» Requirement
Give the number of lines containing "picture" in this listing, with no other words.

******************************

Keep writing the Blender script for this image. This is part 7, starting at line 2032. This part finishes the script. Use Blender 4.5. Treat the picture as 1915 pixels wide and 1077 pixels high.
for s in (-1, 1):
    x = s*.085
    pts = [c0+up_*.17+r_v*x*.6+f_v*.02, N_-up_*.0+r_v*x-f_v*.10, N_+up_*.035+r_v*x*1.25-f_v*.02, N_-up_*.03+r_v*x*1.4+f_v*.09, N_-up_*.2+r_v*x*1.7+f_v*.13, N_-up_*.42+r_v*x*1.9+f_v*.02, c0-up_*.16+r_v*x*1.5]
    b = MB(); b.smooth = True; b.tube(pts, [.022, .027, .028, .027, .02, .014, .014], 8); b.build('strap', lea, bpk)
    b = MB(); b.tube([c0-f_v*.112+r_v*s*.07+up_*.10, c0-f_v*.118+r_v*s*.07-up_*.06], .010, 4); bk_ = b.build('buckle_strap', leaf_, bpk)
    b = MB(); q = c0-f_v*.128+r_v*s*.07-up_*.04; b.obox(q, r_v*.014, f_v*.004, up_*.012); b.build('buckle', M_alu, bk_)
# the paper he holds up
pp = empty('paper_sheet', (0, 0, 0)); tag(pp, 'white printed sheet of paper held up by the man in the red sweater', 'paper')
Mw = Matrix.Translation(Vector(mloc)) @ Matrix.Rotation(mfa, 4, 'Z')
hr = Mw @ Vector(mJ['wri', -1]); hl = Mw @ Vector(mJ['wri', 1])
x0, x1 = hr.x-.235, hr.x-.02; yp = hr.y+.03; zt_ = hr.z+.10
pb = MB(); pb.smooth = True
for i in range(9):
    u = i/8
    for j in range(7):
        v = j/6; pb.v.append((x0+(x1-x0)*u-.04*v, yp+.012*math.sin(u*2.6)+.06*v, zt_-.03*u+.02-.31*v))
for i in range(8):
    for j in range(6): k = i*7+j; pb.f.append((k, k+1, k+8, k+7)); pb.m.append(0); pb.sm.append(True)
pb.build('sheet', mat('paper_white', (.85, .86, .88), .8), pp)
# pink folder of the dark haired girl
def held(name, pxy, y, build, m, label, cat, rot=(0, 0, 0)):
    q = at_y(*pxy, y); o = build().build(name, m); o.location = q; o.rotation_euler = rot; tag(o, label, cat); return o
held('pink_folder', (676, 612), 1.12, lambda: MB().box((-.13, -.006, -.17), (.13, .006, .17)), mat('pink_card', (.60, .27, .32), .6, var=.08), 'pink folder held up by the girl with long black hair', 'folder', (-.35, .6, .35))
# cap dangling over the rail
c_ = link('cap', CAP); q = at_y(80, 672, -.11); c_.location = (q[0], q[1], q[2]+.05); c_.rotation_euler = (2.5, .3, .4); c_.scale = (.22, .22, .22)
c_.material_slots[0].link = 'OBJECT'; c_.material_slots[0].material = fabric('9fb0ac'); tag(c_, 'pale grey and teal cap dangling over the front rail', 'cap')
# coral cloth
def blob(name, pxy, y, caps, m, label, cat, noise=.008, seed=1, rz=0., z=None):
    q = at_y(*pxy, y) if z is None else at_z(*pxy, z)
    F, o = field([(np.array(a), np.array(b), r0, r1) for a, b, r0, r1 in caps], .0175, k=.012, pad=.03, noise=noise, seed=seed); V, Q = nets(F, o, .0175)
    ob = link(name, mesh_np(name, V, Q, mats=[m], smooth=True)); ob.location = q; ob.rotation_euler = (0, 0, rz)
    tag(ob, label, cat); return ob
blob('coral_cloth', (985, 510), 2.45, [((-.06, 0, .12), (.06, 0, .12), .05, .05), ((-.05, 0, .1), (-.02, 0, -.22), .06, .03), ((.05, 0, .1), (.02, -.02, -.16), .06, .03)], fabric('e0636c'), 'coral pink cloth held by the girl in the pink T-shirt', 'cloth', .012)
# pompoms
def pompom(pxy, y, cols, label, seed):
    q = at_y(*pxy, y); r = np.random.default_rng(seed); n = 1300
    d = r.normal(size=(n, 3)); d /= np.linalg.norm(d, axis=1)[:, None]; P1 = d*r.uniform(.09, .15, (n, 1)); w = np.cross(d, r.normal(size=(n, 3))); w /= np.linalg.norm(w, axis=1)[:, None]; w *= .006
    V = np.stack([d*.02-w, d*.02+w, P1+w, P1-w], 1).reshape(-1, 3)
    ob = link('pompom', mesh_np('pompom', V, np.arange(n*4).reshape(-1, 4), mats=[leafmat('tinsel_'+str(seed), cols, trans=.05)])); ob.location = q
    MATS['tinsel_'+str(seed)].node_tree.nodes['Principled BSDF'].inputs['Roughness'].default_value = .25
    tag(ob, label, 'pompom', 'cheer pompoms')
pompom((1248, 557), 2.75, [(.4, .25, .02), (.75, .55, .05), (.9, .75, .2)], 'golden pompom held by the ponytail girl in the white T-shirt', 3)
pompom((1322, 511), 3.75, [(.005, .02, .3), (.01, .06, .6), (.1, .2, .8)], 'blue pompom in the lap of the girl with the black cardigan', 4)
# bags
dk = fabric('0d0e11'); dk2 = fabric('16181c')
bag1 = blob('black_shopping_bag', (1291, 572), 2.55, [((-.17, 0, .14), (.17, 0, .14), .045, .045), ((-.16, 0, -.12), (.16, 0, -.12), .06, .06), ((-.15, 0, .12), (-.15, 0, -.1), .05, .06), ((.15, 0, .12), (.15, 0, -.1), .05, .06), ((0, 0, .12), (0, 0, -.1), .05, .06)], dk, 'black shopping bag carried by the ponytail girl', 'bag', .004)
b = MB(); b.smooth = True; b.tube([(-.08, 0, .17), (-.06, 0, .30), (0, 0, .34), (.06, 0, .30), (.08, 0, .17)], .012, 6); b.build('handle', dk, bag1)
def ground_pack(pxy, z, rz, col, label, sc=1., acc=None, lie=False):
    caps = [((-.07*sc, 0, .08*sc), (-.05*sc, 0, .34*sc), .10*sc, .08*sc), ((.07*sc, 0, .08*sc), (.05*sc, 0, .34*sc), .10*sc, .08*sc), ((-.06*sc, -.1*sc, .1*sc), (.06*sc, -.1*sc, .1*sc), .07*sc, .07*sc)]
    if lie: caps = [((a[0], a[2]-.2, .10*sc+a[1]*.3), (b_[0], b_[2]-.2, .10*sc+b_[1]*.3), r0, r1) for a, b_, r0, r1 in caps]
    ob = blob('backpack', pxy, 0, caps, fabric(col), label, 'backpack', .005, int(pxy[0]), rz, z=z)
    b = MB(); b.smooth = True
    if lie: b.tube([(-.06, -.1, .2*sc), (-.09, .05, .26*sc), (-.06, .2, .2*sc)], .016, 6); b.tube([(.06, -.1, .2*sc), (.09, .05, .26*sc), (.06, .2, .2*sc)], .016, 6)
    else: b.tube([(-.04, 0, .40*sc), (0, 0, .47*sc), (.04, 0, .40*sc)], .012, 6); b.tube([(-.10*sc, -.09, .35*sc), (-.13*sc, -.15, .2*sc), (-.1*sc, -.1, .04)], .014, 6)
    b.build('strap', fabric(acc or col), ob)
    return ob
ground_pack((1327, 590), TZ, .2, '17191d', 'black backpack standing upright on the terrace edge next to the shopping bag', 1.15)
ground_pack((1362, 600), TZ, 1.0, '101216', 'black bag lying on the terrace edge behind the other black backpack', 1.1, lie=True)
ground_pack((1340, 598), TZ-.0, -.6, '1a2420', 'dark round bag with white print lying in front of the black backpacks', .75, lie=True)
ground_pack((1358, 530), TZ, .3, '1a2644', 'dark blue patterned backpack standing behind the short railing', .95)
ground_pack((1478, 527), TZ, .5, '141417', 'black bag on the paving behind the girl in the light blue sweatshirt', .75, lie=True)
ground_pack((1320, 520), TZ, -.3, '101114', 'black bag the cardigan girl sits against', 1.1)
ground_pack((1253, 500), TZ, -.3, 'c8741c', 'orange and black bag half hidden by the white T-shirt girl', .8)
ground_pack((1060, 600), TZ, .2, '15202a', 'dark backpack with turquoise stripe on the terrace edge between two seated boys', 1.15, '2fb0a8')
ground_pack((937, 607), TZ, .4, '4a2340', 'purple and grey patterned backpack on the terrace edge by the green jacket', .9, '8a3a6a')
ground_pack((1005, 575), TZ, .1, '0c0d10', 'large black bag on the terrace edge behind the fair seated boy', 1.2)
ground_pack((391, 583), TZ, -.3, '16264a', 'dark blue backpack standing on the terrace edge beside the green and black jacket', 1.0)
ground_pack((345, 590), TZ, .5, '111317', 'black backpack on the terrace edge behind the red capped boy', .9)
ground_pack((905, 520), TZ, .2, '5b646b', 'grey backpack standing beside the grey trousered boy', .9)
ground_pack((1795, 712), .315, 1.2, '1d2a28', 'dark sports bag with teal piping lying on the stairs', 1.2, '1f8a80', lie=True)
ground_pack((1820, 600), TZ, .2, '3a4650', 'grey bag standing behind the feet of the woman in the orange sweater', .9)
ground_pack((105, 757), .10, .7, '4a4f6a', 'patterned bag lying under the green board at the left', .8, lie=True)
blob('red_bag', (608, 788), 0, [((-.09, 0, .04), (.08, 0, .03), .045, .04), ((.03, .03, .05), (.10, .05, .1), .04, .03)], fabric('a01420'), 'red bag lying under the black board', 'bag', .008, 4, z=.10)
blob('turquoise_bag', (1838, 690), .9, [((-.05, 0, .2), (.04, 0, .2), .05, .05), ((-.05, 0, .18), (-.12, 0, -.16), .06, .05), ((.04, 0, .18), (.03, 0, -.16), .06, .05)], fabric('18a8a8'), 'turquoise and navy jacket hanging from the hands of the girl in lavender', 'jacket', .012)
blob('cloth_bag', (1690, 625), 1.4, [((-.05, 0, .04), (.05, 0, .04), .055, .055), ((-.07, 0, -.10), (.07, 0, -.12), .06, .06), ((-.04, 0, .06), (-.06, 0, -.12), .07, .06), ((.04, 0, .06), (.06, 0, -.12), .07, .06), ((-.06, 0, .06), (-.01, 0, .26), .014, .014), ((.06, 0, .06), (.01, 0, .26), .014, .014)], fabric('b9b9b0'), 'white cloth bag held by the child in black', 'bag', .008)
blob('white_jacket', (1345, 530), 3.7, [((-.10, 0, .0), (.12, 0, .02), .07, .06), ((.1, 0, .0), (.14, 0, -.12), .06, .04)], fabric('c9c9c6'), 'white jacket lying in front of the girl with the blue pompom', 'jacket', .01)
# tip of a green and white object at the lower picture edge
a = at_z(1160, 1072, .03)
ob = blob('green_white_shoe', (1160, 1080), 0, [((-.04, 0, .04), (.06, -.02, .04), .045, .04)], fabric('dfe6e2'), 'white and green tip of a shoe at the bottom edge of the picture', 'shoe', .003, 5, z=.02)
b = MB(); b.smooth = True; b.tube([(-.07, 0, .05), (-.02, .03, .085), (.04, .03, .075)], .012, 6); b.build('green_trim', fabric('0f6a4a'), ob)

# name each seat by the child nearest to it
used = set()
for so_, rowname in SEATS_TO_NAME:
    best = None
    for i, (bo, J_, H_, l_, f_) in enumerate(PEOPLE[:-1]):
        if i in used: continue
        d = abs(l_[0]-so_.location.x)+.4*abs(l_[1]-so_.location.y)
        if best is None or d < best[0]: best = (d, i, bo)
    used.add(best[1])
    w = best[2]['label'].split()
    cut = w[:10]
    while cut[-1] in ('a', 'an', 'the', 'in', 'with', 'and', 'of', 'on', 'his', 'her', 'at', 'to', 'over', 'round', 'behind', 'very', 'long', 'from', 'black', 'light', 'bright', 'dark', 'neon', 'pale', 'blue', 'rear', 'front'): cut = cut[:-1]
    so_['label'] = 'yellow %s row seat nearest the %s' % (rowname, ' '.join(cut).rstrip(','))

******************************

» Reply to the exercise
3